## Records to use
-------------------------

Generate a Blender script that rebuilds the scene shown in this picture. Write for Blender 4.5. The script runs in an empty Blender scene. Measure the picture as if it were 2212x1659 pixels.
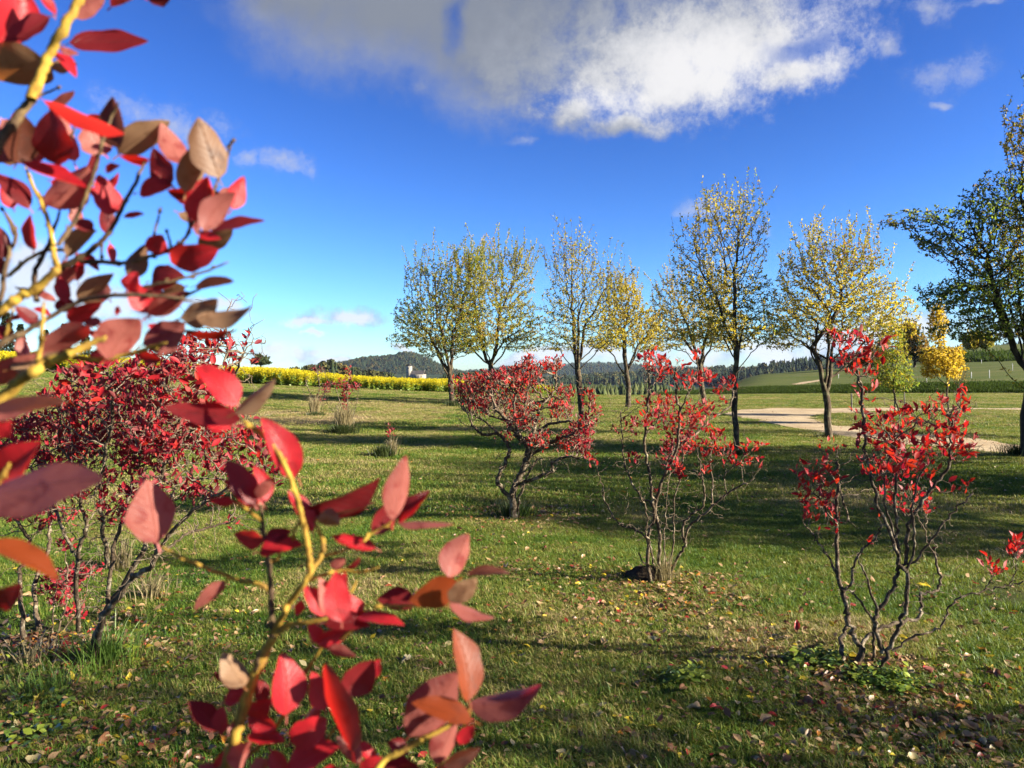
import bpy, math, random
import numpy as np
from mathutils import Vector, Matrix, Quaternion

random.seed(7)
rng = np.random.default_rng(11)
scene = bpy.context.scene
COL = scene.collection

# ------------------------------------------------------------------ camera
F = 1661.0                      # focal length in units of the 2212 px wide view
HOR = 800.0                     # row of the horizon in that view
PITCH = math.atan((829.5 - HOR) / F)
EYE = 1.6
cam_d = bpy.data.cameras.new("camera")
cam_d.sensor_width = 34.6
cam_d.lens = 34.6 * F / 2212.0
cam_d.clip_start = 0.02
cam_d.clip_end = 20000
cam_d.dof.use_dof = True
cam_d.dof.focus_distance = 11.0
cam_d.dof.aperture_fstop = 7.6
cam = bpy.data.objects.new("camera", cam_d)
COL.objects.link(cam)
cam.location = (0, 0, EYE)
cam.rotation_euler = (math.pi / 2 - PITCH, 0, 0)
scene.camera = cam

# ------------------------------------------------------------------ sun, sky, exposure
SUN_EL = math.radians(21)
SUN_BACK = math.radians(15)      # the sun stands to the right, a little behind the camera
sun_h = (math.cos(SUN_BACK), -math.sin(SUN_BACK))
sun_dir = Vector((math.cos(SUN_EL) * sun_h[0], math.cos(SUN_EL) * sun_h[1], math.sin(SUN_EL)))
sl = bpy.data.lights.new("sun", 'SUN')
sl.energy = 5.0
sl.angle = math.radians(0.55)
sl.color = (1.0, 0.90, 0.73)
so = bpy.data.objects.new("sun", sl)
COL.objects.link(so)
so.rotation_euler = sun_dir.to_track_quat('Z', 'Y').to_euler()
so.location = (30, -5, 20)

SKY_STRENGTH = 0.05
vs = scene.view_settings
vs.view_transform = 'Standard'
vs.look = 'None'
vs.exposure = 2.4
vs.gamma = 1.0
vs.use_curve_mapping = False
scene.cycles.max_bounces = 7
scene.cycles.diffuse_bounces = 3
scene.cycles.glossy_bounces = 2
scene.cycles.transmission_bounces = 4
scene.cycles.transparent_max_bounces = 8
scene.cycles.volume_bounces = 0

CT, ST = math.cos(PITCH), math.sin(PITCH)


def ray(px, py):
    x = (px - 1106.0) / F
    v = -(py - 829.5) / F
    return Vector((x, CT + ST * v, -ST + CT * v))


def P(px, py, Y):
    d = ray(px, py)
    t = Y / d.y
    return Vector((d.x * t, Y, EYE + d.z * t))


def az_el(px, py):
    d = ray(px, py).normalized()
    return math.atan2(d.x, d.y), math.asin(d.z)


# ------------------------------------------------------------------ node helpers
class NT:
    def __init__(s, tree):
        s.t = tree
        s.n = tree.nodes
        s.l = tree.links

    def node(s, typ, **kw):
        n = s.n.new(typ)
        for k, v in kw.items():
            setattr(n, k, v)
        return n

    def put(s, sock, v):
        if isinstance(v, bpy.types.NodeSocket):
            s.l.new(v, sock)
        else:
            sock.default_value = v

    def math(s, op, a, b=0.0, c=0.0, clamp=False):
        n = s.node('ShaderNodeMath', operation=op)
        n.use_clamp = clamp
        s.put(n.inputs[0], a)
        s.put(n.inputs[1], b)
        s.put(n.inputs[2], c)
        return n.outputs[0]

    def vmath(s, op, a, b=None, c=None):
        n = s.node('ShaderNodeVectorMath', operation=op)
        s.put(n.inputs[0], a)
        if b is not None:
            s.put(n.inputs[1], b)
        if c is not None:
            s.put(n.inputs[2], c)
        return n

    def noise(s, vec, scale, detail=4, rough=0.55, dist=0.0, lac=2.0):
        n = s.node('ShaderNodeTexNoise')
        if vec is not None:
            s.put(n.inputs['Vector'], vec)
        n.inputs['Scale'].default_value = scale
        n.inputs['Detail'].default_value = detail
        n.inputs['Roughness'].default_value = rough
        n.inputs['Distortion'].default_value = dist
        n.inputs['Lacunarity'].default_value = lac
        return n

    def ramp(s, fac, stops, interp='LINEAR'):
        n = s.node('ShaderNodeValToRGB')
        s.put(n.inputs[0], fac)
        cr = n.color_ramp
        cr.interpolation = interp
        while len(cr.elements) < len(stops):
            cr.elements.new(0.5)
        for e, (p, c) in zip(cr.elements, stops):
            e.position = p
            e.color = (*c, 1) if len(c) == 3 else c
        return n.outputs[0]

    def smooth(s, v, a, b, lo=0.0, hi=1.0):
        n = s.node('ShaderNodeMapRange', interpolation_type='SMOOTHSTEP')
        s.put(n.inputs[0], v)
        n.inputs[1].default_value = a
        n.inputs[2].default_value = b
        n.inputs[3].default_value = lo
        n.inputs[4].default_value = hi
        return n.outputs[0]

    def mix(s, f, a, b, mode='MIX'):
        n = s.node('ShaderNodeMix', data_type='RGBA', blend_type=mode)
        s.put(n.inputs[0], f)
        s.put(n.inputs[6], a if isinstance(a, bpy.types.NodeSocket) else (*a, 1))
        s.put(n.inputs[7], b if isinstance(b, bpy.types.NodeSocket) else (*b, 1))
        return n.outputs[2]


# ------------------------------------------------------------------ world: sky with clouds
world = bpy.data.worlds.new("World")
scene.world = world
world.use_nodes = True
w = NT(world.node_tree)
w.n.clear()
wout = w.node('ShaderNodeOutputWorld')
sky = w.node('ShaderNodeTexSky', sky_type='NISHITA')
sky.sun_disc = False
sky.sun_elevation = SUN_EL
sky.sun_rotation = math.atan2(sun_dir.x, sun_dir.y)
sky.altitude = 700
sky.air_density = 1.0
sky.dust_density = 0.3
sky.ozone_density = 2.0
hs = w.node('ShaderNodeGamma')
hs.inputs['Gamma'].default_value = 1.72
w.l.new(sky.outputs[0], hs.inputs['Color'])
bg_sky = w.node('ShaderNodeBackground')
w.l.new(w.mix(1.0, hs.outputs[0], (0.135, 0.193, 0.292), 'MULTIPLY'), bg_sky.inputs[0])
bg_sky.inputs[1].default_value = SKY_STRENGTH

tc = w.node('ShaderNodeTexCoord')
dirn = w.vmath('NORMALIZE', tc.outputs['Generated']).outputs[0]
sx = w.node('ShaderNodeSeparateXYZ')
w.l.new(dirn, sx.inputs[0])
az = w.math('ARCTAN2', sx.outputs[0], sx.outputs[1])
el = w.math('ARCSINE', sx.outputs[2])
cb = w.node('ShaderNodeCombineXYZ')
w.l.new(az, cb.inputs[0])
w.l.new(el, cb.inputs[1])
uv = cb.outputs[0]
warp = w.noise(dirn, 7.0, 5, 0.6)
wv = w.vmath('MULTIPLY_ADD', w.vmath('SUBTRACT', warp.outputs['Color'], (0.5, 0.5, 0.5)).outputs[0], (0.13, 0.09, 0.0), uv).outputs[0]


def blobs(vec, items):
    acc = None
    for (cx, cy, rx, ry) in items:
        a, e = az_el(cx, cy)
        d = w.vmath('SUBTRACT', vec, (a, e, 0)).outputs[0]
        d = w.vmath('MULTIPLY', d, (F / rx, F / ry, 0)).outputs[0]
        ln = w.vmath('LENGTH', d).outputs['Value']
        acc = ln if acc is None else w.math('SMOOTH_MIN', acc, ln, 0.25)
    return w.math('SUBTRACT', 1.0, acc)


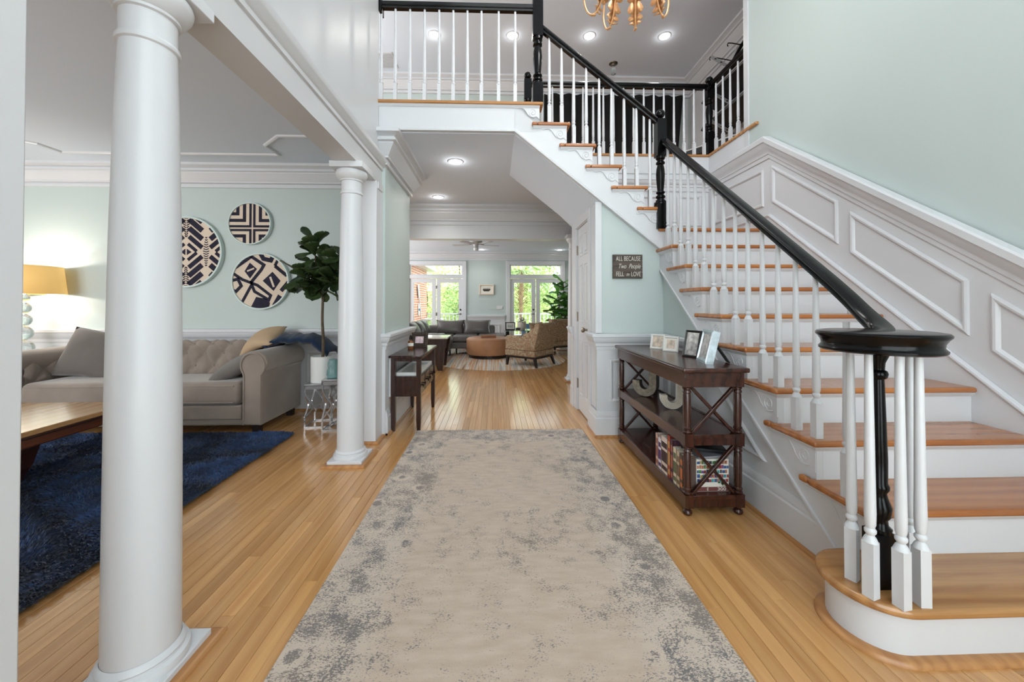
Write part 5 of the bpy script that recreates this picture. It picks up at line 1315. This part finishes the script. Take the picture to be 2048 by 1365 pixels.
# art, switch plate, vent
ar = thing('framed_art', 'small cream framed picture of a rowing boat crew on the far teal wall', 'picture', (-.235,10.49,1.58))
MB().frame([(-.205,-.01,-.14),(.205,-.01,-.14),(.205,-.01,.14),(-.205,-.01,.14)], (0,-1,0), [(0,-.01),(0,.022),(.02,.026),(.03,.018),(.03,.008)]).build('frame', 'cream', ar)
MB().box(-.18,.18,-.014,-.008,-.115,.115).build('mount', 'paper', ar)
bt_ = MB().prism([(-.11,.02),(-.10,-.02),(-.07,-.045),(.06,-.045),(.10,-.02),(.115,.02),(.06,.012),(-.06,.012)], 'Y', -.0155, -.0135)
for k in range(7): bt_.prism([(-.085+k*.027,.01),(-.067+k*.027,.01),(-.070+k*.027,.038),(-.082+k*.027,.038)], 'Y', -.0155, -.0135)
bt_.build('boat_print', mat('dark_boat_print', (56,50,40), .8), ar)
MB().box(-.12,.12,-.0155,-.0135,.05,.056).build('caption_line', mat('sepia_line', (120,108,90), .8), ar)
sw = thing('switch_plate', 'wide white switch plate on the far teal wall right of the picture', 'switch', (.13,10.496,1.08)); MB().box(-.085,.085,-.006,0,-.05,.05).build('plate', 'white', sw, bevel=.003)
for k in range(3): MB().box(-.06+k*.046,-.032+k*.046,-.010,-.0061,-.03,.03).build('rocker', 'ceramic', sw)
# ceiling fan
cf = thing('ceiling_fan', 'grey white five blade ceiling fan in the living room', 'ceiling fan', (-.41,8.1,2.62))
MB().lathe([(.12,0),(.13,-.03),(.135,-.10),(.11,-.13),(.06,-.15),(.05,-.18),(.055,-.21),(.02,-.22)], (0,0,0), 28).build('motor', 'grout', cf, smooth=40)
for k in range(5):
    a = radians(20+72*k); b = MB().prism([(.14,-.03),(.20,-.055),(.50,-.06),(.53,-.03),(.53,.03),(.50,.06),(.20,.055),(.14,.03)], 'Z', -.155, -.147).build('blade', 'grout', cf); b.rotation_euler = (.12,0,a)
    b2_ = MB().bar((.06,0,-.14),(.18,0,-.143),.03,.012).build('blade_iron', 'nickel', cf); b2_.rotation_euler = (0,0,a)
MB().lathe([(.05,-.22),(.055,-.25),(.04,-.28),(.001,-.29)], (0,0,0), 18).build('light_bowl', 'ceramic', cf, smooth=40)
fv = thing('floor_vent', 'small brass floor register at the foot of the white cabinet', 'vent', (1.80,10.02,.0)); MB().box(-.15,.15,-.05,.05,0,.005).build('plate', 'bronze', fv)
# ------------------------------------------------------------------ garden beyond the doors
gd = struct(MB().box(-8,8,10.63,13.6,-.2,-.05).build('floor_deck', 'deck'))
hl = MB(); vs = []; fs = []
for i in range(25):
    for j in range(17):
        x = -12+i; y = 13.6+j*1.0; vs.append((x, y, -.4+.16*j+.15*sin(i*1.3+j)))
for i in range(24):
    for j in range(16): a = i*17+j; fs.append((a,a+17,a+18,a+1))
struct(hl.add(vs, fs).build('ground', 'grass', smooth=180))
bw_w = struct(MB().box(-3.2,-2.42,10.63,13.4,-.05,2.35).build('wall_outside_brick', 'brick')); tag(bw_w, 'orange red brick wall of the house wing seen through the left doors')
struct(MB().prism([(10.63,2.35),(13.9,2.35),(13.9,2.48),(10.63,2.75)], 'X', -3.4, -2.15).build('ceiling_eave', 'white'))
def rails(label, x0, x1, y):
    t = thing('deck_railing', label, 'railing', ((x0+x1)/2,y,-.05)); w = (x1-x0)/2
    MB().box(-w,w,-.04,.04,.86,.90).build('top_rail', 'white', t); MB().box(-w,w,-.02,.02,.10,.14).build('bottom_rail', 'white', t)
    n = int(2*w/.13)
    for k in range(n+1): MB().box(-w+k*.13-.015,-w+k*.13+.015,-.015,.015,.14,.86).build('spindle', 'white', t)
rails('white deck railing outside the left french doors', -2.4, -.6, 13.4); rails('white deck railing outside the right french doors', .2, 2.6, 13.4)
bp_ = MB().lathe([(.14,0),(.19,.1),(.22,.45),(.24,.62),(.20,.62),(.19,.5)], (0,0,0), 24).build('garden_pot', 'bluepot', smooth=40); bp_.location = (1.0,11.3,-.05); tag(bp_, 'tall blue glazed pot on the deck outside the right doors', 'pot')
od = thing('paddle', 'long white paddle leaning on the brick wall outside', 'paddle', (-2.36,12.1,-.05)); MB().tube([(0,.35,0),(-.02,-.25,1.45)], .018, 8).build('shaft', 'white', od, smooth=60); MB().obox((-.02,-.32,1.62),(.03,.16,.42),Matrix.Rotation(.35,4,'X')).build('blade', 'white', od, bevel=.03)
wf = thing('wall_fish', 'white and blue fish ornament hanging on the outside brick wall', 'ornament', (-2.40,11.9,1.0)); MB().sphere((0,0,0), .11, 14, 8, 1.9).build('body', 'ceramic', wf, smooth=60); wf.scale = (.25,.8,1); MB().prism([(-.10,-.02),(.10,-.05),(.12,.02),(-.10,.04)], 'X', .09, .12).build('stripe', mat('blue_stripe',(50,110,150),.5), wf)
ogt = thing('garden_table', 'small white table on the deck by the brick wall', 'table', (-2.05,12.6,-.05)); MB().box(-.3,.3,-.3,.3,.70,.74).build('tabletop', 'white', ogt)
for sx in (-1,1):
    for sy in (-1,1): MB().box(sx*.26-.02,sx*.26+.02,sy*.26-.02,sy*.26+.02,0,.70).build('leg', 'white', ogt)
def cloud(name, label, x, y, z, rx, rz_, n, s, m, trunk=True, seed=0):
    rd = random.Random(seed); t = thing(name, label, 'tree' if name == 'tree' else 'shrub', (x,y,z)); b = MB(); n = int(n*2.6); s *= .6
    for k in range(n):
        u = rd.uniform(-1,1); a = rd.uniform(0,2*pi); q = sqrt(1-u*u); r = rd.uniform(.55,1)*(1+.18*sin(5*a+seed)+.15*sin(7*u+a))
        c = Vector((rx*r*q*cos(a), rx*.8*r*q*sin(a), rz_*(1+r*u))); ss = s*rd.uniform(.6,1.4); th = rd.uniform(0,6.28); ph = rd.uniform(-1,1)
        e1 = Vector((cos(th),sin(th),ph*.6))*ss; e2 = Vector((-sin(th)*.5,cos(th)*.5,.6))*ss
        b.add([c-e1,c-e2*.5,c+e1,c+e2*.5], [(0,1,2,3)])
    o = b.build('foliage', m, t); o['kind'] = 'stuff'
    if trunk: MB().tube([(0,0,-.3),(.05,0,rz_*.7),(0,.05,rz_*1.2)], [.09,.07,.03], 8).build('trunk', 'bark', t, smooth=60)
spec = [('tree','pale green tree behind the deck at the far left of the garden',-3.4,18.5,.2,1.6,1.7,1500,.11,'greenpale'),('tree','light green tree on the slope seen through the left transom',-2.0,21,.8,2.0,2.2,1700,.13,'greenpale'),('tree','mid green tree standing behind the left door glass',-1.4,17,.1,1.0,1.1,1100,.09,'green'),
        ('shrub','low round shrub below the left garden trees',-2.6,15.2,-.3,.7,.5,700,.07,'green'),('shrub','low shrub on the slope between the two doors',-.8,15.6,-.2,.7,.5,700,.07,'green'),
        ('tree','bright tree on the slope behind the palm',1.2,19,.4,1.5,1.5,1500,.12,'greenpale'),('tree','leafy tree at the right end of the garden',3.3,18,.2,1.7,1.9,1600,.12,'green'),('tree','tall pale tree filling the right transom',1.9,23,1.2,2.4,2.4,1700,.15,'greenpale'),
        ('shrub','low shrub at the foot of the palm',1.5,15.3,-.3,.8,.5,700,.07,'greenpale'),('shrub','shrub at the right behind the deck railing',2.6,15.0,-.3,.7,.6,700,.07,'green'),('tree','small tree between the two pairs of doors in the garden',0,20,.6,1.4,1.8,1300,.12,'green')]
for i, s_ in enumerate(spec): cloud(*s_, trunk=s_[0] == 'tree', seed=i)
pm_ = thing('palm_tree', 'palm tree with shaggy trunk outside the right french doors', 'palm', (.98,14.2,-.3))
MB().tube([(0,0,0),(.02,0,.9),(.0,0,1.6),(.03,0,2.7)], [.06,.055,.085,.10], 10).build('trunk', 'palmtrunk', pm_, smooth=60)
pr2 = random.Random(8); bts = MB()
for k in range(40):
    a = k*2.4; z = 1.3+k*.036; d = Vector((cos(a),sin(a),0)); bts.bar(d*.09+Vector((0,0,z)), d*.24+Vector((0,0,z+.13)), .035, .015)
bts.build('frond_stubs', 'palmtrunk', pm_)['kind'] = 'stuff'
for k in range(26):
    a = k*2.4+.3; el = pr2.uniform(-.7,1.1); ln = pr2.uniform(.9,1.3); b = MB(); d = Vector((cos(a),sin(a),0)); side = Vector((-sin(a),cos(a),0))
    ctr = [Vector((0,0,2.75))+d*ln*t+Vector((0,0,el*t*.8-.9*t*t*.8)) for t in (0,.25,.5,.7,.85,1)]
    b.tube(ctr[:4], .014, 5)
    for i in range(15):
        t = .35+.6*i/14; c = ctr[2].lerp(ctr[4], (t-.35)/.6)
        for s in (1,-1):
            e = c+side*s*.42*(1-.3*t)+d*.22+Vector((0,0,-.16)); b.add([c-d*.012,c+d*.012,e], [(0,1,2)])
    b.build('frond', 'palm', pm_)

-------------------------

## Exercise task
Reproduce the material above exactly, first line through the line that contains "COL = scene.collection", minus the pictures.

## Exercise output
Generate a Blender script that rebuilds the scene shown in this picture. Write for Blender 4.5. The script runs in an empty Blender scene. Measure the picture as if it were 2212x1659 pixels.
import bpy, math, random
import numpy as np
from mathutils import Vector, Matrix, Quaternion

random.seed(7)
rng = np.random.default_rng(11)
scene = bpy.context.scene
COL = scene.collection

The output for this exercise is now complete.